Goal.
Quote the full listing word for word.

== == ==

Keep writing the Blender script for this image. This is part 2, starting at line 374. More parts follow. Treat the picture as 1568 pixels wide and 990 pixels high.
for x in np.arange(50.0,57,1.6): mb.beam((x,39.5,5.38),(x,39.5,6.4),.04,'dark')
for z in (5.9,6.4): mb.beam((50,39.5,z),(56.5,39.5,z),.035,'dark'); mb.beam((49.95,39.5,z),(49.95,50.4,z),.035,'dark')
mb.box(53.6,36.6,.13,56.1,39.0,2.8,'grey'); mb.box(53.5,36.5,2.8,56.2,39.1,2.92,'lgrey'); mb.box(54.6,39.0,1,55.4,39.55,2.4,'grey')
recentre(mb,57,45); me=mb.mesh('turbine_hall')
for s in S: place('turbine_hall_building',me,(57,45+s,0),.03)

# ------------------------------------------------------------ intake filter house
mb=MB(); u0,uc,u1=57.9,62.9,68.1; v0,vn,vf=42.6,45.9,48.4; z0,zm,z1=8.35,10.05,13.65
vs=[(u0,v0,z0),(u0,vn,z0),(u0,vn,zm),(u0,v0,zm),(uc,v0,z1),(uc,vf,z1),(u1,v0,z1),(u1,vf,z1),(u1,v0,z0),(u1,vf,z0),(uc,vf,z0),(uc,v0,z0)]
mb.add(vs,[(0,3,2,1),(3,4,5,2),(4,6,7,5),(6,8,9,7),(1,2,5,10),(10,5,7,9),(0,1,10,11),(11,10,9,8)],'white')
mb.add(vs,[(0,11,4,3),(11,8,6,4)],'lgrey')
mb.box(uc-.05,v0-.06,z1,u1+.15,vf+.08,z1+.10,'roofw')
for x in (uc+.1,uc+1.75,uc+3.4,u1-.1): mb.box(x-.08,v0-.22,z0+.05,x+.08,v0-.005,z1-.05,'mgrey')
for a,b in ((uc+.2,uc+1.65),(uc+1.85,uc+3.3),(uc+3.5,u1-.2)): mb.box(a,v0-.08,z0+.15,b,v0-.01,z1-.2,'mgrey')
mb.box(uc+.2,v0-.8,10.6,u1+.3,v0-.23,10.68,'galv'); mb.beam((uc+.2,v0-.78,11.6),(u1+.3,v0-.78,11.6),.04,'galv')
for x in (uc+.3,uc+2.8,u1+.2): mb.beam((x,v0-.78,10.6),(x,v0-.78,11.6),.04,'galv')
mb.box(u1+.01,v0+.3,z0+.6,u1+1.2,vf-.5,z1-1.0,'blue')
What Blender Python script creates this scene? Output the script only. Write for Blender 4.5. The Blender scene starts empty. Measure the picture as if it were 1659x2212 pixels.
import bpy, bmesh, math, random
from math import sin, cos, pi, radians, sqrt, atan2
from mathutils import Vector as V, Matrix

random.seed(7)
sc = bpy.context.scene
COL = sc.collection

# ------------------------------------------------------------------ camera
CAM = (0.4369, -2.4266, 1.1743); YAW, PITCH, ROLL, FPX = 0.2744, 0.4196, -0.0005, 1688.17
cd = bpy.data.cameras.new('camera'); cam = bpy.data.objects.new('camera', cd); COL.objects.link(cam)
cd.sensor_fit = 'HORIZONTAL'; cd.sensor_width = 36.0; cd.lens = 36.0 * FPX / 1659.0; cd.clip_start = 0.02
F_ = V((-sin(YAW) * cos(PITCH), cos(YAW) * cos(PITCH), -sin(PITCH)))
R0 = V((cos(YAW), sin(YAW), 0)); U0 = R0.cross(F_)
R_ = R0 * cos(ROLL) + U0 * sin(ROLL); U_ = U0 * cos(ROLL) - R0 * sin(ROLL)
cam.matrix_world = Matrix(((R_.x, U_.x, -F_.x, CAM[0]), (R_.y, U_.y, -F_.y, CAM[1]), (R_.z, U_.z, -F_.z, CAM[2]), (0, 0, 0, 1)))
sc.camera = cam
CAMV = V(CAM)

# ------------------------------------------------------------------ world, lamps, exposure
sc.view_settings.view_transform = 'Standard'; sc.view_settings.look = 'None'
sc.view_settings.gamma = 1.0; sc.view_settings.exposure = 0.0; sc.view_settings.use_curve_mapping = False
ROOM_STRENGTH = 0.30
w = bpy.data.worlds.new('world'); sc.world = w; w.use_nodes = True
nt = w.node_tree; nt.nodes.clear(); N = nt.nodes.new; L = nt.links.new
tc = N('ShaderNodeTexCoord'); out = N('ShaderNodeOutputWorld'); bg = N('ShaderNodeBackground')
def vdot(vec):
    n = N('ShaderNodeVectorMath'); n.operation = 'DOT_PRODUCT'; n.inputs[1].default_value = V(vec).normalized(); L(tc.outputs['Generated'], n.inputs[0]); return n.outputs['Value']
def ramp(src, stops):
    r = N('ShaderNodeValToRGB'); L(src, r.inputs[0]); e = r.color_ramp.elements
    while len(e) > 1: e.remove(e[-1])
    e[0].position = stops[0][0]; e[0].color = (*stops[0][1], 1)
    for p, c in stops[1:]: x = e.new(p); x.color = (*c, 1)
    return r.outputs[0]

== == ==

Task solution.
Keep writing the Blender script for this image. This is part 2, starting at line 374. More parts follow. Treat the picture as 1568 pixels wide and 990 pixels high.
for x in np.arange(50.0,57,1.6): mb.beam((x,39.5,5.38),(x,39.5,6.4),.04,'dark')
for z in (5.9,6.4): mb.beam((50,39.5,z),(56.5,39.5,z),.035,'dark'); mb.beam((49.95,39.5,z),(49.95,50.4,z),.035,'dark')
mb.box(53.6,36.6,.13,56.1,39.0,2.8,'grey'); mb.box(53.5,36.5,2.8,56.2,39.1,2.92,'lgrey'); mb.box(54.6,39.0,1,55.4,39.55,2.4,'grey')
recentre(mb,57,45); me=mb.mesh('turbine_hall')
for s in S: place('turbine_hall_building',me,(57,45+s,0),.03)

# ------------------------------------------------------------ intake filter house
mb=MB(); u0,uc,u1=57.9,62.9,68.1; v0,vn,vf=42.6,45.9,48.4; z0,zm,z1=8.35,10.05,13.65
vs=[(u0,v0,z0),(u0,vn,z0),(u0,vn,zm),(u0,v0,zm),(uc,v0,z1),(uc,vf,z1),(u1,v0,z1),(u1,vf,z1),(u1,v0,z0),(u1,vf,z0),(uc,vf,z0),(uc,v0,z0)]
mb.add(vs,[(0,3,2,1),(3,4,5,2),(4,6,7,5),(6,8,9,7),(1,2,5,10),(10,5,7,9),(0,1,10,11),(11,10,9,8)],'white')
mb.add(vs,[(0,11,4,3),(11,8,6,4)],'lgrey')
mb.box(uc-.05,v0-.06,z1,u1+.15,vf+.08,z1+.10,'roofw')
for x in (uc+.1,uc+1.75,uc+3.4,u1-.1): mb.box(x-.08,v0-.22,z0+.05,x+.08,v0-.005,z1-.05,'mgrey')
for a,b in ((uc+.2,uc+1.65),(uc+1.85,uc+3.3),(uc+3.5,u1-.2)): mb.box(a,v0-.08,z0+.15,b,v0-.01,z1-.2,'mgrey')
mb.box(uc+.2,v0-.8,10.6,u1+.3,v0-.23,10.68,'galv'); mb.beam((uc+.2,v0-.78,11.6),(u1+.3,v0-.78,11.6),.04,'galv')
for x in (uc+.3,uc+2.8,u1+.2): mb.beam((x,v0-.78,10.6),(x,v0-.78,11.6),.04,'galv')
mb.box(u1+.01,v0+.3,z0+.6,u1+1.2,vf-.5,z1-1.0,'blue')
What Blender Python script creates this scene? Output the script only. Write for Blender 4.5. The Blender scene starts empty. Measure the picture as if it were 1659x2212 pixels.
import bpy, bmesh, math, random
from math import sin, cos, pi, radians, sqrt, atan2
from mathutils import Vector as V, Matrix

random.seed(7)
sc = bpy.context.scene
COL = sc.collection

# ------------------------------------------------------------------ camera
CAM = (0.4369, -2.4266, 1.1743); YAW, PITCH, ROLL, FPX = 0.2744, 0.4196, -0.0005, 1688.17
cd = bpy.data.cameras.new('camera'); cam = bpy.data.objects.new('camera', cd); COL.objects.link(cam)
cd.sensor_fit = 'HORIZONTAL'; cd.sensor_width = 36.0; cd.lens = 36.0 * FPX / 1659.0; cd.clip_start = 0.02
F_ = V((-sin(YAW) * cos(PITCH), cos(YAW) * cos(PITCH), -sin(PITCH)))
R0 = V((cos(YAW), sin(YAW), 0)); U0 = R0.cross(F_)
R_ = R0 * cos(ROLL) + U0 * sin(ROLL); U_ = U0 * cos(ROLL) - R0 * sin(ROLL)
cam.matrix_world = Matrix(((R_.x, U_.x, -F_.x, CAM[0]), (R_.y, U_.y, -F_.y, CAM[1]), (R_.z, U_.z, -F_.z, CAM[2]), (0, 0, 0, 1)))
sc.camera = cam
CAMV = V(CAM)

# ------------------------------------------------------------------ world, lamps, exposure
sc.view_settings.view_transform = 'Standard'; sc.view_settings.look = 'None'
sc.view_settings.gamma = 1.0; sc.view_settings.exposure = 0.0; sc.view_settings.use_curve_mapping = False
ROOM_STRENGTH = 0.30
w = bpy.data.worlds.new('world'); sc.world = w; w.use_nodes = True
nt = w.node_tree; nt.nodes.clear(); N = nt.nodes.new; L = nt.links.new
tc = N('ShaderNodeTexCoord'); out = N('ShaderNodeOutputWorld'); bg = N('ShaderNodeBackground')
def vdot(vec):
    n = N('ShaderNodeVectorMath'); n.operation = 'DOT_PRODUCT'; n.inputs[1].default_value = V(vec).normalized(); L(tc.outputs['Generated'], n.inputs[0]); return n.outputs['Value']
def ramp(src, stops):
    r = N('ShaderNodeValToRGB'); L(src, r.inputs[0]); e = r.color_ramp.elements
    while len(e) > 1: e.remove(e[-1])
    e[0].position = stops[0][0]; e[0].color = (*stops[0][1], 1)
    for p, c in stops[1:]: x = e.new(p); x.color = (*c, 1)
    return r.outputs[0]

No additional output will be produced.